EXERCISE INSTRUCTIONS = Return the listing word for word, as given.

····················

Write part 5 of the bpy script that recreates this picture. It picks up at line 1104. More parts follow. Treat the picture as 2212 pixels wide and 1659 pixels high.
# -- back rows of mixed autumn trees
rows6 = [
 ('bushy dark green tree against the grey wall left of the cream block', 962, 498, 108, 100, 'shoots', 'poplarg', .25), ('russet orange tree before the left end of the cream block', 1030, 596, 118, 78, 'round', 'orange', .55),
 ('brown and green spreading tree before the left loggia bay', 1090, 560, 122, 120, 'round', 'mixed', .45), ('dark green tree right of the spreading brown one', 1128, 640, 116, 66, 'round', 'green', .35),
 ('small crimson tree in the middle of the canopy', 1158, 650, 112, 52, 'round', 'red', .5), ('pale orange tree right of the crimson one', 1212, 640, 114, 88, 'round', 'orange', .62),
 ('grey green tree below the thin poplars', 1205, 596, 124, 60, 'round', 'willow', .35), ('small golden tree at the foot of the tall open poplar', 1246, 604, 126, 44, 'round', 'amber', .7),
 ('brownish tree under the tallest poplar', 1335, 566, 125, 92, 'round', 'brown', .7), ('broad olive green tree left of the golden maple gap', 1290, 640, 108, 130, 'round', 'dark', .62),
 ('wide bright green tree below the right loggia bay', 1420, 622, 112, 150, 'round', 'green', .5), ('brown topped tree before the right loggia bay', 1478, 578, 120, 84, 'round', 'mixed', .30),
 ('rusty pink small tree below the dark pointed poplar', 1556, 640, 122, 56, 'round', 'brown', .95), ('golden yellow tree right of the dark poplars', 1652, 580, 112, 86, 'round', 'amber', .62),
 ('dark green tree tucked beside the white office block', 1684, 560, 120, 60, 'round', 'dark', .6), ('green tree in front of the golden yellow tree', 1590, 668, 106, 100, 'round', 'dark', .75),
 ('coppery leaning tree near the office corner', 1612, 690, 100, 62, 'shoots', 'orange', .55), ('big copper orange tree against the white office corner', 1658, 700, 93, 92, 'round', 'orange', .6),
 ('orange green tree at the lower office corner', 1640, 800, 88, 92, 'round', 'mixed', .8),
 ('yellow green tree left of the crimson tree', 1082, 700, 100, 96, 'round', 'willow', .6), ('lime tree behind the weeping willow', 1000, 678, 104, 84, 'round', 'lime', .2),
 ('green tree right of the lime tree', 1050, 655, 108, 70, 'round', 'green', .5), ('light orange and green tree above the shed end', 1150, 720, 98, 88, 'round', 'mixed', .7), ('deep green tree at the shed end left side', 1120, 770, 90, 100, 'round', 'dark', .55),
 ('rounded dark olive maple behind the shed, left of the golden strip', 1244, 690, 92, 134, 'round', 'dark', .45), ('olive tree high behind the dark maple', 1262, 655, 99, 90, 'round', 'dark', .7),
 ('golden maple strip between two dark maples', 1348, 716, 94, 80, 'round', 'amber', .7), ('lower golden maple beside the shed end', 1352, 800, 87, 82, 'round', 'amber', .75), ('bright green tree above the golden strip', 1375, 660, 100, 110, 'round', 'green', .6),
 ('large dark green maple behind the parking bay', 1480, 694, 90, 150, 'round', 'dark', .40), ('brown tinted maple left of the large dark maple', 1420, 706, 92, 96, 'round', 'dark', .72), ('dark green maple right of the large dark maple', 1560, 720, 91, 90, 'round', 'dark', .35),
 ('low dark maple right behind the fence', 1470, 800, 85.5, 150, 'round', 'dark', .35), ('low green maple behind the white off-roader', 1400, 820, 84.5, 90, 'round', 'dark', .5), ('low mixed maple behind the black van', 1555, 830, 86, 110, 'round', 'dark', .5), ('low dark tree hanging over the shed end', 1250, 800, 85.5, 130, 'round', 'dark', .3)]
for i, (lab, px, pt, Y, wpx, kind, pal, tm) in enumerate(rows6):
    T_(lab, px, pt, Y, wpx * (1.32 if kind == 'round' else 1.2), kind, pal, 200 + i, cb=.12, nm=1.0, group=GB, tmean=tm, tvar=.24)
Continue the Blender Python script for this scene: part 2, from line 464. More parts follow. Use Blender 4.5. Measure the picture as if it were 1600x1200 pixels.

····················

TASK OUTPUT =
Write part 5 of the bpy script that recreates this picture. It picks up at line 1104. More parts follow. Treat the picture as 2212 pixels wide and 1659 pixels high.
# -- back rows of mixed autumn trees
rows6 = [
 ('bushy dark green tree against the grey wall left of the cream block', 962, 498, 108, 100, 'shoots', 'poplarg', .25), ('russet orange tree before the left end of the cream block', 1030, 596, 118, 78, 'round', 'orange', .55),
 ('brown and green spreading tree before the left loggia bay', 1090, 560, 122, 120, 'round', 'mixed', .45), ('dark green tree right of the spreading brown one', 1128, 640, 116, 66, 'round', 'green', .35),
 ('small crimson tree in the middle of the canopy', 1158, 650, 112, 52, 'round', 'red', .5), ('pale orange tree right of the crimson one', 1212, 640, 114, 88, 'round', 'orange', .62),
 ('grey green tree below the thin poplars', 1205, 596, 124, 60, 'round', 'willow', .35), ('small golden tree at the foot of the tall open poplar', 1246, 604, 126, 44, 'round', 'amber', .7),
 ('brownish tree under the tallest poplar', 1335, 566, 125, 92, 'round', 'brown', .7), ('broad olive green tree left of the golden maple gap', 1290, 640, 108, 130, 'round', 'dark', .62),
 ('wide bright green tree below the right loggia bay', 1420, 622, 112, 150, 'round', 'green', .5), ('brown topped tree before the right loggia bay', 1478, 578, 120, 84, 'round', 'mixed', .30),
 ('rusty pink small tree below the dark pointed poplar', 1556, 640, 122, 56, 'round', 'brown', .95), ('golden yellow tree right of the dark poplars', 1652, 580, 112, 86, 'round', 'amber', .62),
 ('dark green tree tucked beside the white office block', 1684, 560, 120, 60, 'round', 'dark', .6), ('green tree in front of the golden yellow tree', 1590, 668, 106, 100, 'round', 'dark', .75),
 ('coppery leaning tree near the office corner', 1612, 690, 100, 62, 'shoots', 'orange', .55), ('big copper orange tree against the white office corner', 1658, 700, 93, 92, 'round', 'orange', .6),
 ('orange green tree at the lower office corner', 1640, 800, 88, 92, 'round', 'mixed', .8),
 ('yellow green tree left of the crimson tree', 1082, 700, 100, 96, 'round', 'willow', .6), ('lime tree behind the weeping willow', 1000, 678, 104, 84, 'round', 'lime', .2),
 ('green tree right of the lime tree', 1050, 655, 108, 70, 'round', 'green', .5), ('light orange and green tree above the shed end', 1150, 720, 98, 88, 'round', 'mixed', .7), ('deep green tree at the shed end left side', 1120, 770, 90, 100, 'round', 'dark', .55),
 ('rounded dark olive maple behind the shed, left of the golden strip', 1244, 690, 92, 134, 'round', 'dark', .45), ('olive tree high behind the dark maple', 1262, 655, 99, 90, 'round', 'dark', .7),
 ('golden maple strip between two dark maples', 1348, 716, 94, 80, 'round', 'amber', .7), ('lower golden maple beside the shed end', 1352, 800, 87, 82, 'round', 'amber', .75), ('bright green tree above the golden strip', 1375, 660, 100, 110, 'round', 'green', .6),
 ('large dark green maple behind the parking bay', 1480, 694, 90, 150, 'round', 'dark', .40), ('brown tinted maple left of the large dark maple', 1420, 706, 92, 96, 'round', 'dark', .72), ('dark green maple right of the large dark maple', 1560, 720, 91, 90, 'round', 'dark', .35),
 ('low dark maple right behind the fence', 1470, 800, 85.5, 150, 'round', 'dark', .35), ('low green maple behind the white off-roader', 1400, 820, 84.5, 90, 'round', 'dark', .5), ('low mixed maple behind the black van', 1555, 830, 86, 110, 'round', 'dark', .5), ('low dark tree hanging over the shed end', 1250, 800, 85.5, 130, 'round', 'dark', .3)]
for i, (lab, px, pt, Y, wpx, kind, pal, tm) in enumerate(rows6):
    T_(lab, px, pt, Y, wpx * (1.32 if kind == 'round' else 1.2), kind, pal, 200 + i, cb=.12, nm=1.0, group=GB, tmean=tm, tvar=.24)
Continue the Blender Python script for this scene: part 2, from line 464. More parts follow. Use Blender 4.5. Measure the picture as if it were 1600x1200 pixels.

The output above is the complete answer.